*TASK DETAILS:* Without the pictures, write out all the lines below exactly as they appear.

*RECORDS PROVIDED:*

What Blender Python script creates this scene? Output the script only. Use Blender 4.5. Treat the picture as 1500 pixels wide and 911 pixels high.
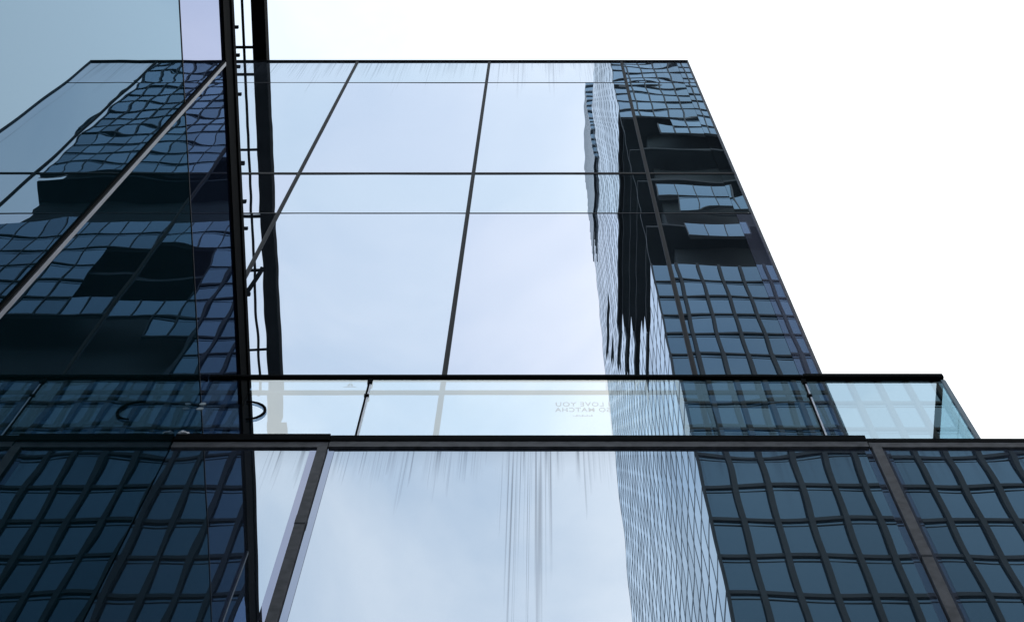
import bpy, bmesh, math, random
from mathutils import Vector, Matrix, noise as mnoise
R = math.radians
sc = bpy.context.scene
for o in list(bpy.data.objects): bpy.data.objects.remove(o)
COL = sc.collection

# ------------------------------------------------------------------ camera
CZ = 1.6                                   # eye height; all "rel" heights below are above the eye
cam_d = bpy.data.cameras.new('camera'); cam = bpy.data.objects.new('camera', cam_d); COL.objects.link(cam)
cam_d.sensor_width = 36; cam_d.sensor_fit = 'HORIZONTAL'
cam_d.lens = 36*2850/1500
cam_d.shift_x = -40/1500
cam_d.clip_start = 0.05; cam_d.clip_end = 3000
cam.location = (0, 0, CZ)
cam.rotation_euler = (R(90+72.97), 0, 0)
sc.camera = cam

# ------------------------------------------------------------------ sky + sun
SUN_EL, SUN_AZ = R(42), R(140)             # azimuth from +Y clockwise towards +X
sun_dir = Vector((math.sin(SUN_AZ)*math.cos(SUN_EL), math.cos(SUN_AZ)*math.cos(SUN_EL), math.sin(SUN_EL)))
w = bpy.data.worlds.new('World'); sc.world = w; w.use_nodes = True
nt = w.node_tree; nt.nodes.clear(); N = nt.nodes; L = nt.links
def node(t, **k):
    n = N.new(t)
    for a, b in k.items(): setattr(n, a, b)
    return n
sky = node('ShaderNodeTexSky', sky_type='NISHITA', sun_disc=False, sun_elevation=SUN_EL, sun_rotation=SUN_AZ)
tc = node('ShaderNodeTexCoord')
mp = node('ShaderNodeMapping'); mp.inputs['Scale'].default_value = (1, 1, 1.6); mp.inputs['Location'].default_value = (3.3, 1.7, .4)
L.new(tc.outputs['Generated'], mp.inputs[0])
nz = node('ShaderNodeTexNoise'); nz.inputs['Scale'].default_value = 5.5; nz.inputs['Detail'].default_value = 8; nz.inputs['Roughness'].default_value = .52; nz.inputs['Distortion'].default_value = .6
L.new(mp.outputs[0], nz.inputs['Vector'])
cr = node('ShaderNodeValToRGB')
cr.color_ramp.elements[0].position = .30; cr.color_ramp.elements[0].color = (9.1, 10.6, 12.1, 1)
cr.color_ramp.elements[1].position = .68; cr.color_ramp.elements[1].color = (14.2, 14.6, 14.8, 1)
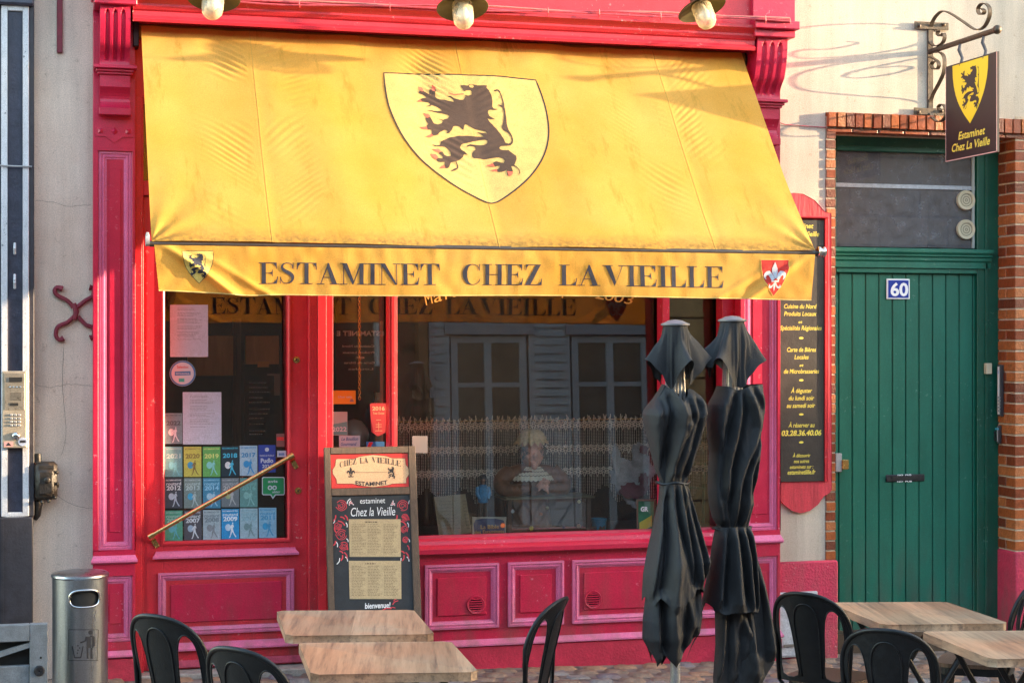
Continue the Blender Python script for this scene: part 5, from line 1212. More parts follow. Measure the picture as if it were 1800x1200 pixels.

*FULL RESPONSE:*
What Blender Python script creates this scene? Output the script only. Use Blender 4.5. Treat the picture as 1500 pixels wide and 911 pixels high.
import bpy, bmesh, math, random
from mathutils import Vector, Matrix, noise as mnoise
R = math.radians
sc = bpy.context.scene
for o in list(bpy.data.objects): bpy.data.objects.remove(o)
COL = sc.collection

# ------------------------------------------------------------------ camera
CZ = 1.6                                   # eye height; all "rel" heights below are above the eye
cam_d = bpy.data.cameras.new('camera'); cam = bpy.data.objects.new('camera', cam_d); COL.objects.link(cam)
cam_d.sensor_width = 36; cam_d.sensor_fit = 'HORIZONTAL'
cam_d.lens = 36*2850/1500
cam_d.shift_x = -40/1500
cam_d.clip_start = 0.05; cam_d.clip_end = 3000
cam.location = (0, 0, CZ)
cam.rotation_euler = (R(90+72.97), 0, 0)
sc.camera = cam

# ------------------------------------------------------------------ sky + sun
SUN_EL, SUN_AZ = R(42), R(140)             # azimuth from +Y clockwise towards +X
sun_dir = Vector((math.sin(SUN_AZ)*math.cos(SUN_EL), math.cos(SUN_AZ)*math.cos(SUN_EL), math.sin(SUN_EL)))
w = bpy.data.worlds.new('World'); sc.world = w; w.use_nodes = True
nt = w.node_tree; nt.nodes.clear(); N = nt.nodes; L = nt.links
def node(t, **k):
    n = N.new(t)
    for a, b in k.items(): setattr(n, a, b)
    return n
sky = node('ShaderNodeTexSky', sky_type='NISHITA', sun_disc=False, sun_elevation=SUN_EL, sun_rotation=SUN_AZ)
tc = node('ShaderNodeTexCoord')
mp = node('ShaderNodeMapping'); mp.inputs['Scale'].default_value = (1, 1, 1.6); mp.inputs['Location'].default_value = (3.3, 1.7, .4)
L.new(tc.outputs['Generated'], mp.inputs[0])
nz = node('ShaderNodeTexNoise'); nz.inputs['Scale'].default_value = 5.5; nz.inputs['Detail'].default_value = 8; nz.inputs['Roughness'].default_value = .52; nz.inputs['Distortion'].default_value = .6
L.new(mp.outputs[0], nz.inputs['Vector'])
cr = node('ShaderNodeValToRGB')
cr.color_ramp.elements[0].position = .30; cr.color_ramp.elements[0].color = (9.1, 10.6, 12.1, 1)
cr.color_ramp.elements[1].position = .68; cr.color_ramp.elements[1].color = (14.2, 14.6, 14.8, 1)
Continue the Blender Python script for this scene: part 5, from line 1212. More parts follow. Measure the picture as if it were 1800x1200 pixels.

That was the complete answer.